Şarku’l Avsat’ın Reuters'tan aktardığı röportaja göre Barrack “mevcut hükümete uygulanabilir bir alternatifin ve alternatif bir planın olmaması durumunda risklerin yüksek olduğunu, Suriye hükümetinin başarısız olması halinde, onu kasıtlı olarak devirmeye çalışanlar olacağını, ancak asıl sorunun neden olacağını” belirtti. Suriye'nin Libya veya Afganistan gibi bir felaket senaryosu ile karşı karşıya kalma olasılığı ile ilgili soruya ise ABD Özel Temsilcisi, “evet, hatta belki daha kötüsü de olabilir” yanıtını verdi.

Sivil barış kurumunun yeniden kurulması

Avukat Zeyd Azm, Suriye'de sivil barışı koruyan bir kurumun, yani ordunun yeniden kurulması gerektiğini söyledi. “18 aylık bir geçiş dönemi belirleyen BM’nin 2254 sayılı kararına geri dönmeliyiz. Bu ideal olmasa da, Şara’ya verilen beş yıllık süreden çok daha iyi” dedi.
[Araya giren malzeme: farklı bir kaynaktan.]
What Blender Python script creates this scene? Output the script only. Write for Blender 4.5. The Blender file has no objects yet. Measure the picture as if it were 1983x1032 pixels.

Yine bazıları, ABD'nin Sezar Yasası’nı yürürlükten kaldırmak yerine düzenlemeyi onaylayarak, yeni Suriye hükümetine ihlalleri durdurması ve milisler üzerinde devlet kontrolünü sağlaması için baskı yapmaya çalıştığını düşünüyor. Bunun amacı, Suriye'nin tamamen tecrit edilmesini önlemek ve böylece tamamen Rusya, Türkiye ve İran'ın bölgesel nüfuz alanına dönüşmesini engellemektir. Son olaylar, yaptırımların sürdürülmesini meşrulaştırmak için siyasi bir koz olarak kullanılıyor ve her türlü ekonomik rahatlama, sivilleri ve azınlıkları korumak ve daha kapsayıcı bir siyasi sistem inşa etmek için atılacak somut adımlara bağlanıyor. Bunun dışında Sezar Yasası’nın tamamen yürürlükten kaldırılması Suriye ve müttefiklerine verilecek karşılıksız bir armağan olacaktır.